**SHORT TASK**
Pictures must not be retyped. Return exactly the lines from the one with "What Godot script" through the one with "return Vector3(v * S, z * S, -u * S)", both included, and no others.

## BEGIN GIVEN DATA

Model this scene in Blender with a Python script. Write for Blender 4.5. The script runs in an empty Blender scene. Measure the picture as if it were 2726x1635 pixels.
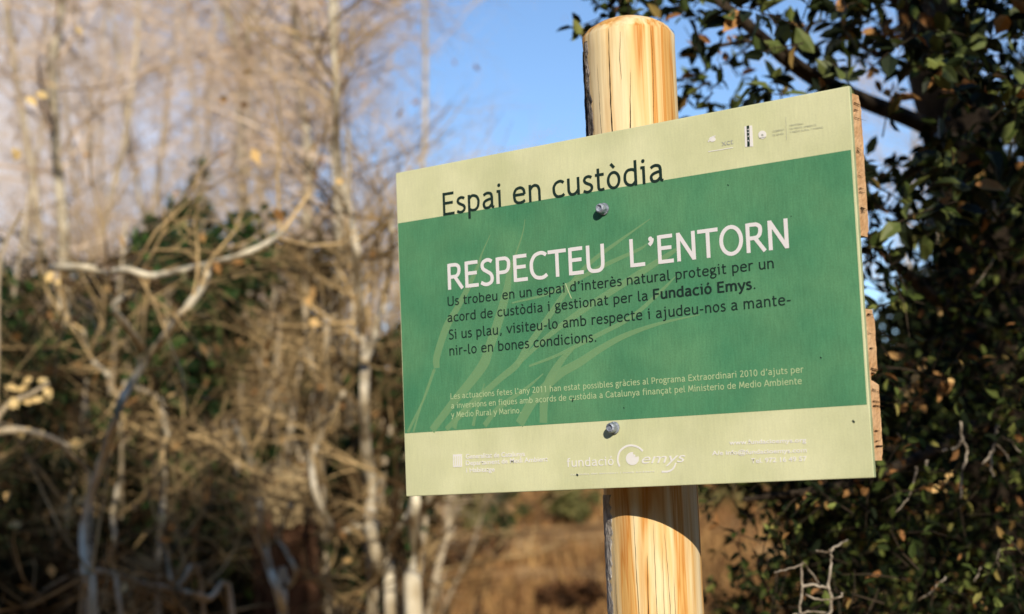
import bpy, math, random
from mathutils import Vector, Matrix, noise

SC = bpy.context.scene
COL = SC.collection
# ------------------------------------------------------------------ camera
FPX, CX, CY = 4456.0, 1363.0, 817.5
RIGHT = Vector((0.79675782, 0.60299386, -0.03969097))
UP = Vector((0.09797073, -0.06408173, 0.99312399))
BACK = Vector((0.59630421, -0.79516786, -0.11013337))
W_S, H_S = 0.50, 0.32495                      # sign width and height in metres
ZB = 1.50                                     # height of the sign's lower edge
CAM = Vector((1.08893672 - W_S / 2, -1.26513942, ZB - 0.00034))
cd = bpy.data.cameras.new("camera"); co = bpy.data.objects.new("camera", cd); COL.objects.link(co)
M = Matrix((RIGHT, UP, BACK)).transposed().to_4x4(); M.translation = CAM
co.matrix_world = M
cd.sensor_width = 36; cd.lens = FPX / 2726 * 36; cd.clip_start = 0.05; cd.clip_end = 3000
cd.dof.use_dof = True; cd.dof.focus_distance = 1.53; cd.dof.aperture_fstop = 6.3
SC.camera = co
# ------------------------------------------------------------------ light
SUN_AZ, SUN_EL = math.radians(47), math.radians(24)      # azimuth measured from the sign's normal to the right
sdir = Vector((math.sin(SUN_AZ) * math.cos(SUN_EL), -math.cos(SUN_AZ) * math.cos(SUN_EL), math.sin(SUN_EL)))
sl = bpy.data.lights.new("sun", 'SUN'); sl.energy = 4.5; sl.angle = math.radians(0.5); sl.color = (1.0, 0.90, 0.76)
so = bpy.data.objects.new("sun", sl); COL.objects.link(so); so.rotation_euler = sdir.to_track_quat('Z', 'Y').to_euler()
wd = bpy.data.worlds.new("World"); SC.world = wd; wd.use_nodes = True
nt = wd.node_tree; nt.nodes.clear()
out = nt.nodes.new("ShaderNodeOutputWorld"); bg = nt.nodes.new("ShaderNodeBackground"); sky = nt.nodes.new("ShaderNodeTexSky")
sky.sky_type = 'NISHITA'; sky.sun_disc = False; sky.sun_elevation = SUN_EL
sky.sun_rotation = math.atan2(sdir.x, sdir.y)
sky.air_density = 1.0; sky.dust_density = 0.0; sky.ozone_density = 3.6; sky.altitude = 1500
bg.inputs[1].default_value = 0.145
# cloud-shaped whitening painted into the sky at left, in place of glare
tcw = nt.nodes.new("ShaderNodeTexCoord"); mpw = nt.nodes.new("ShaderNodeMapping"); mpw.inputs["Scale"].default_value = (1, 1, 2.5); nzw = nt.nodes.new("ShaderNodeTexNoise")
nzw.inputs["Scale"].default_value = 2.2; nzw.inputs["Detail"].default_value = 8; nzw.inputs["Roughness"].default_value = .6; nzw.inputs["Distortion"].default_value = .6
nt.links.new(tcw.outputs["Generated"], mpw.inputs[0]); nt.links.new(mpw.outputs[0], nzw.inputs[0])
dt = nt.nodes.new("ShaderNodeVectorMath"); dt.operation = 'DOT_PRODUCT'; dt.inputs[1].default_value = (-0.92, 0.36, 0.14); nt.links.new(tcw.outputs["Generated"], dt.inputs[0])
mr = nt.nodes.new("ShaderNodeMapRange"); mr.interpolation_type = 'SMOOTHSTEP'; mr.inputs[1].default_value = .88; mr.inputs[2].default_value = 1.0; nt.links.new(dt.outputs["Value"], mr.inputs[0])
ad = nt.nodes.new("ShaderNodeMath"); ad.operation = 'MULTIPLY_ADD'; ad.inputs[1].default_value = .9; nt.links.new(nzw.outputs[0], ad.inputs[0]); nt.links.new(mr.outputs[0], ad.inputs[2])
mr2 = nt.nodes.new("ShaderNodeMapRange"); mr2.inputs[1].default_value = .62; mr2.inputs[2].default_value = 1.2; mr2.inputs[4].default_value = .78; nt.links.new(ad.outputs[0], mr2.inputs[0])
mxw = nt.nodes.new("ShaderNodeMix"); mxw.data_type = 'RGBA'; mxw.inputs[7].default_value = (6.9, 6.4, 6.4, 1); nt.links.new(mr2.outputs[0], mxw.inputs[0]); nt.links.new(sky.outputs[0], mxw.inputs[6])
nt.links.new(mxw.outputs[2], bg.inputs[0]); nt.links.new(bg.outputs[0], out.inputs[0])
SC.view_settings.view_transform = 'Standard'; SC.view_settings.look = 'None'
SC.view_settings.exposure = 0.1; SC.view_settings.gamma = 1.0; SC.view_settings.use_curve_mapping = False
SC.render.film_transparent = False

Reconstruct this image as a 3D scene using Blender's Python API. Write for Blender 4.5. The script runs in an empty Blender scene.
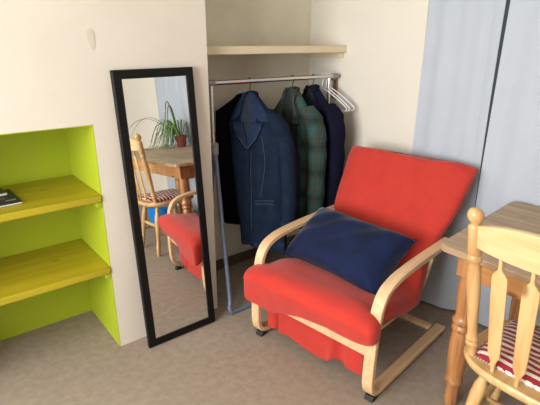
import bpy, bmesh, math, random
from mathutils import Vector, Matrix
random.seed(7)
PI = math.pi
C = bpy.context.scene.collection
W, D = 1.09, 0.424          # right wall, alcove back wall
NL = 1.5
ND, NA, NH = 0.444, 0.594, 1.157   # niche depth, niche right edge, niche height

# ------------------------------------------------------------------ materials
def lin(c):
    return tuple(((v/255)/12.92 if v/255 <= .04045 else ((v/255+.055)/1.055)**2.4) for v in c)+(1,)

def mat(name, col, rough=.6, metal=0, spec=.5, var=0, vscale=8, bump=0, bscale=200, col2=None, stretch=(1,1,1),
        sheen=0, trans=0, coat=0):
    m = bpy.data.materials.new(name); m.use_nodes = True
    nt = m.node_tree; N = nt.nodes; L = nt.links
    b = N['Principled BSDF']
    b.inputs['Base Color'].default_value = lin(col)
    b.inputs['Roughness'].default_value = rough
    b.inputs['Metallic'].default_value = metal
    b.inputs['Specular IOR Level'].default_value = spec
    if sheen:
        b.inputs['Sheen Weight'].default_value = sheen
        b.inputs['Sheen Roughness'].default_value = .4
    if coat: b.inputs['Coat Weight'].default_value = coat
    tc = N.new('ShaderNodeTexCoord'); mp = N.new('ShaderNodeMapping')
    mp.inputs['Scale'].default_value = stretch
    L.new(tc.outputs['Object'], mp.inputs['Vector'])
    if var or col2:
        n = N.new('ShaderNodeTexNoise'); n.inputs['Scale'].default_value = vscale; n.inputs['Detail'].default_value = 6
        n.inputs['Roughness'].default_value = .6
        L.new(mp.outputs[0], n.inputs['Vector'])
        r = N.new('ShaderNodeValToRGB')
        c2 = col2 if col2 else tuple(v*(1-var) for v in col)
        r.color_ramp.elements[0].position = .33; r.color_ramp.elements[1].position = .67
        r.color_ramp.elements[0].color = lin(c2); r.color_ramp.elements[1].color = lin(col)
        L.new(n.outputs['Fac'], r.inputs[0]); L.new(r.outputs[0], b.inputs['Base Color'])
    if bump:
        n2 = N.new('ShaderNodeTexNoise'); n2.inputs['Scale'].default_value = bscale; n2.inputs['Detail'].default_value = 3
        L.new(mp.outputs[0], n2.inputs['Vector'])
        bp = N.new('ShaderNodeBump'); bp.inputs['Strength'].default_value = bump; bp.inputs['Distance'].default_value = .005
        L.new(n2.outputs['Fac'], bp.inputs['Height']); L.new(bp.outputs[0], b.inputs['Normal'])
    if trans:
        t = N.new('ShaderNodeBsdfTranslucent'); t.inputs['Color'].default_value = lin(col)
        mx = N.new('ShaderNodeMixShader'); mx.inputs[0].default_value = trans
        L.new(b.outputs[0], mx.inputs[1]); L.new(t.outputs[0], mx.inputs[2])
        L.new(mx.outputs[0], N['Material Output'].inputs['Surface'])
    return m

def wood(name, light, dark, axis, rough=.45, ring=26, knots=True, coat=.15):
    """grain runs along the given local axis"""
    m = bpy.data.materials.new(name); m.use_nodes = True
    nt = m.node_tree; N = nt.nodes; L = nt.links; b = N['Principled BSDF']
    b.inputs['Roughness'].default_value = rough; b.inputs['Coat Weight'].default_value = coat
    tc = N.new('ShaderNodeTexCoord'); mp = N.new('ShaderNodeMapping')
    s = [ring, ring, ring]; s[axis] = ring*.06
    mp.inputs['Scale'].default_value = s
    L.new(tc.outputs['Object'], mp.inputs['Vector'])
    n = N.new('ShaderNodeTexNoise'); n.inputs['Scale'].default_value = 1.0; n.inputs['Detail'].default_value = 5; n.inputs['Distortion'].default_value = .6
    L.new(mp.outputs[0], n.inputs['Vector'])
    r = N.new('ShaderNodeValToRGB'); r.color_ramp.elements[0].position = .32; r.color_ramp.elements[1].position = .62
    r.color_ramp.elements[0].color = lin(dark); r.color_ramp.elements[1].color = lin(light)
    L.new(n.outputs['Fac'], r.inputs[0])
    out = r.outputs[0]
    if knots:
        mp2 = N.new('ShaderNodeMapping'); s2 = [9, 9, 9]; s2[axis] = 4.5
        mp2.inputs['Scale'].default_value = s2; L.new(tc.outputs['Object'], mp2.inputs['Vector'])
        v = N.new('ShaderNodeTexVoronoi'); v.inputs['Scale'].default_value = 1; L.new(mp2.outputs[0], v.inputs['Vector'])
        r2 = N.new('ShaderNodeValToRGB'); r2.color_ramp.elements[0].position = .06; r2.color_ramp.elements[1].position = .16
        r2.color_ramp.elements[0].color = (.28, .2, .15, 1); r2.color_ramp.elements[1].color = (1, 1, 1, 1)
        L.new(v.outputs['Distance'], r2.inputs[0])
        mx = N.new('ShaderNodeMix'); mx.data_type = 'RGBA'; mx.blend_type = 'MULTIPLY'; mx.inputs['Factor'].default_value = .8
        L.new(out, mx.inputs['A']); L.new(r2.outputs[0], mx.inputs['B']); out = mx.outputs['Result']
    L.new(out, b.inputs['Base Color'])
    bp = N.new('ShaderNodeBump'); bp.inputs['Strength'].default_value = .12; bp.inputs['Distance'].default_value = .002
    L.new(n.outputs['Fac'], bp.inputs['Height']); L.new(bp.outputs[0], b.inputs['Normal'])
    return m

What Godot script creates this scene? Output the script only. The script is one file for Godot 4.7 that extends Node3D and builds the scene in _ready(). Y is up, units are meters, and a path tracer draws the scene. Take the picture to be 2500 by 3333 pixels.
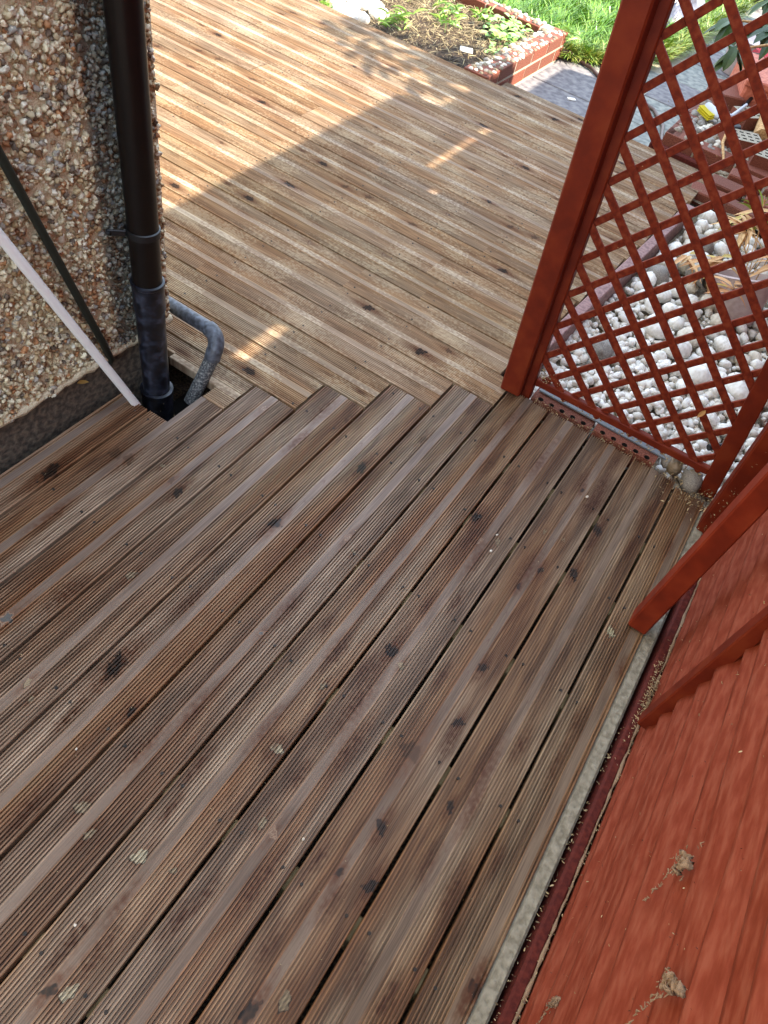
extends Node3D
# A timber deck between a pebbledashed house and a red shed. One unit of (v, u, z) is one board pitch, 0.15 m:
# v runs along the far boards, u along the near boards, z is up; W() turns that into metres.
const S := 0.15
var rng := RandomNumberGenerator.new()
var used := {}
var M := {}

func W(v: float, u: float, z: float) -> Vector3:
	return Vector3(v * S, z * S, -u * S)

func _ready() -> void:
	rng.seed = 7
	# ---- camera, sky, sun, exposure
	var cam := Camera3D.new()
	cam.name = "camera"
	cam.fov = 70.487
	cam.near = 0.02
	cam.far = 400.0
	var c := W(7.5249, -7.7252, 10.1582)
	var fw := W(-0.21381904, 0.59225672, -0.77686124).normalized()
	var up := W(-0.52162737, 0.60316435, 0.60340505).normalized()
	cam.transform = Transform3D(Basis(fw.cross(up), up, -fw), c)
	add_child(cam)
	cam.current = true
	var sky_mat := ProceduralSkyMaterial.new()
	sky_mat.sky_top_color = Color(0.72, 0.79, 0.88)
	sky_mat.sky_horizon_color = Color(0.93, 0.94, 0.93)
	sky_mat.sky_curve = 0.12
	sky_mat.ground_bottom_color = Color(0.30, 0.27, 0.23)
	sky_mat.ground_horizon_color = Color(0.62, 0.64, 0.62)
	sky_mat.sky_energy_multiplier = 1.12
	var sky := Sky.new()
	sky.sky_material = sky_mat
	var env := Environment.new()
	env.background_mode = Environment.BG_SKY
	env.sky = sky
	env.background_energy_multiplier = 1.0
	env.tonemap_mode = Environment.TONE_MAPPER_LINEAR
	env.tonemap_exposure = 3.55
	env.sdfgi_enabled = true
	env.ssao_enabled = true
	env.ssil_enabled = true
	var we := WorldEnvironment.new()
	we.name = "world_environment"
	we.environment = env
	add_child(we)
	var sun := DirectionalLight3D.new()
	sun.name = "sun"
	sun.light_color = Color(1.0, 0.95, 0.87)
	sun.light_energy = 1.6
	sun.light_angular_distance = 0.53
	sun.shadow_enabled = true
	add_child(sun)
	sun.look_at_from_position(W(15.0, 4.0, 15.0), W(0, 0, 0), Vector3.UP)
	make_materials()
	build_ground()
	build_deck()
	build_house()
	build_shed()
	build_fence()
	build_trellis()
	build_beds()
	build_pipes()
	build_small_things()
	build_debris()

# ------------------------------------------------------------------ naming and parenting
func numbered(called: String) -> String:
	if not used.has(called):
		used[called] = 0
		return called
	used[called] += 1
	return "%s_%03d" % [called, used[called]]

func tag(o: Node, label: String, category: String, group := "", kind := "") -> Node:
	if label != "": o.set_meta("label", label)
	if category != "": o.set_meta("category", category)
	if group != "": o.set_meta("group", group)
	if kind != "": o.set_meta("kind", kind)
	return o

func thing(called: String, label: String, category: String, at := Vector3.ZERO, group := "") -> Node3D:
	var o := Node3D.new()
	o.name = numbered(called)
	add_child(o)
	o.position = at
	tag(o, label, category, group)
	return o

func origin_of(p: Node) -> Vector3:
	var q := Vector3.ZERO
	while p is Node3D and p != self:
		q += (p as Node3D).position
		p = p.get_parent()
	return q

# commits a shape made in world coordinates as one mesh under parent
func obj(called: String, st: SurfaceTool, m: Material, parent: Node = self) -> MeshInstance3D:
	var o := MeshInstance3D.new()
	o.name = numbered(called) if parent == self else called
	o.mesh = st.commit()
	o.material_override = null
	(o.mesh as ArrayMesh).surface_set_material(0, m)
	parent.add_child(o, true)
	o.position = -origin_of(parent)
	return o

func inst(called: String, mesh: Mesh, xf: Transform3D, parent: Node = self) -> MeshInstance3D:
	var o := MeshInstance3D.new()
	o.name = numbered(called) if parent == self else called
	o.mesh = mesh
	parent.add_child(o, true)
	o.transform = Transform3D(xf.basis, xf.origin - origin_of(parent))
	return o

func scatter(called: String, mesh: Mesh, xfs: Array, cols: Array, parent: Node = self) -> MultiMeshInstance3D:
	var mm := MultiMesh.new()
	mm.transform_format = MultiMesh.TRANSFORM_3D
	mm.use_colors = true
	mm.mesh = mesh
	mm.instance_count = xfs.size()
	for i in xfs.size():
		mm.set_instance_transform(i, xfs[i])
		mm.set_instance_color(i, cols[i])
	var o := MultiMeshInstance3D.new()
	o.name = numbered(called) if parent == self else called
	o.multimesh = mm
	parent.add_child(o, true)
	o.position = -origin_of(parent)
	o.set_meta("kind", "stuff")
	return o

# ------------------------------------------------------------------ shapes
func begin() -> SurfaceTool:
	var st := SurfaceTool.new()
	st.begin(Mesh.PRIMITIVE_TRIANGLES)
	return st

func tri(st: SurfaceTool, a: Vector3, b: Vector3, c: Vector3, inside: Vector3) -> void:
	var n := (b - a).cross(c - a)
	if n.length_squared() < 1e-20: return
	n = n.normalized()
	if n.dot((a + b + c) / 3.0 - inside) < 0.0:
		n = -n
		st.set_normal(n); st.add_vertex(a); st.set_normal(n); st.add_vertex(b); st.set_normal(n); st.add_vertex(c)
	else:
		st.set_normal(n); st.add_vertex(a); st.set_normal(n); st.add_vertex(c); st.set_normal(n); st.add_vertex(b)

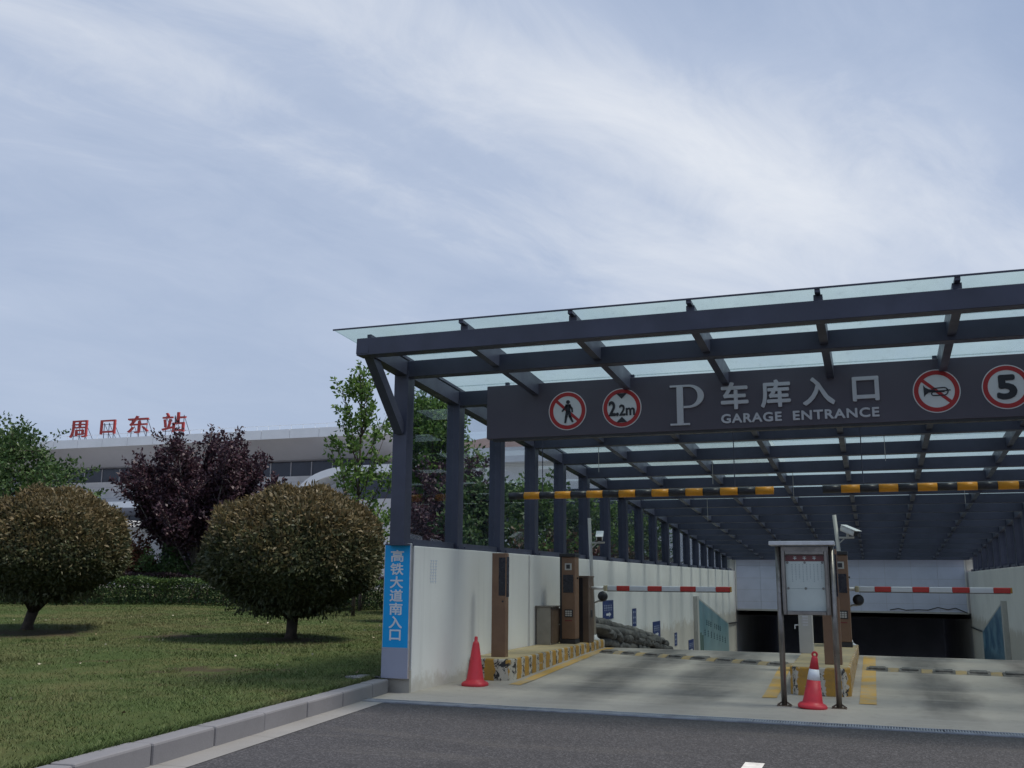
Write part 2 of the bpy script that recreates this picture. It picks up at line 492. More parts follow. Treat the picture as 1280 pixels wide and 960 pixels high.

## END GIVEN DATA

**ANSWER**
What Godot script creates this scene? Output the script only. The script is one file for Godot 4.7 that extends Node3D and builds the scene in _ready(). Y is up, units are meters, and a path tracer draws the scene. Take the picture to be 2500 by 3333 pixels.
extends Node3D
# A timber deck between a pebbledashed house and a red shed. One unit of (v, u, z) is one board pitch, 0.15 m:
# v runs along the far boards, u along the near boards, z is up; W() turns that into metres.
const S := 0.15
var rng := RandomNumberGenerator.new()
var used := {}
var M := {}

func W(v: float, u: float, z: float) -> Vector3:
	return Vector3(v * S, z * S, -u * S)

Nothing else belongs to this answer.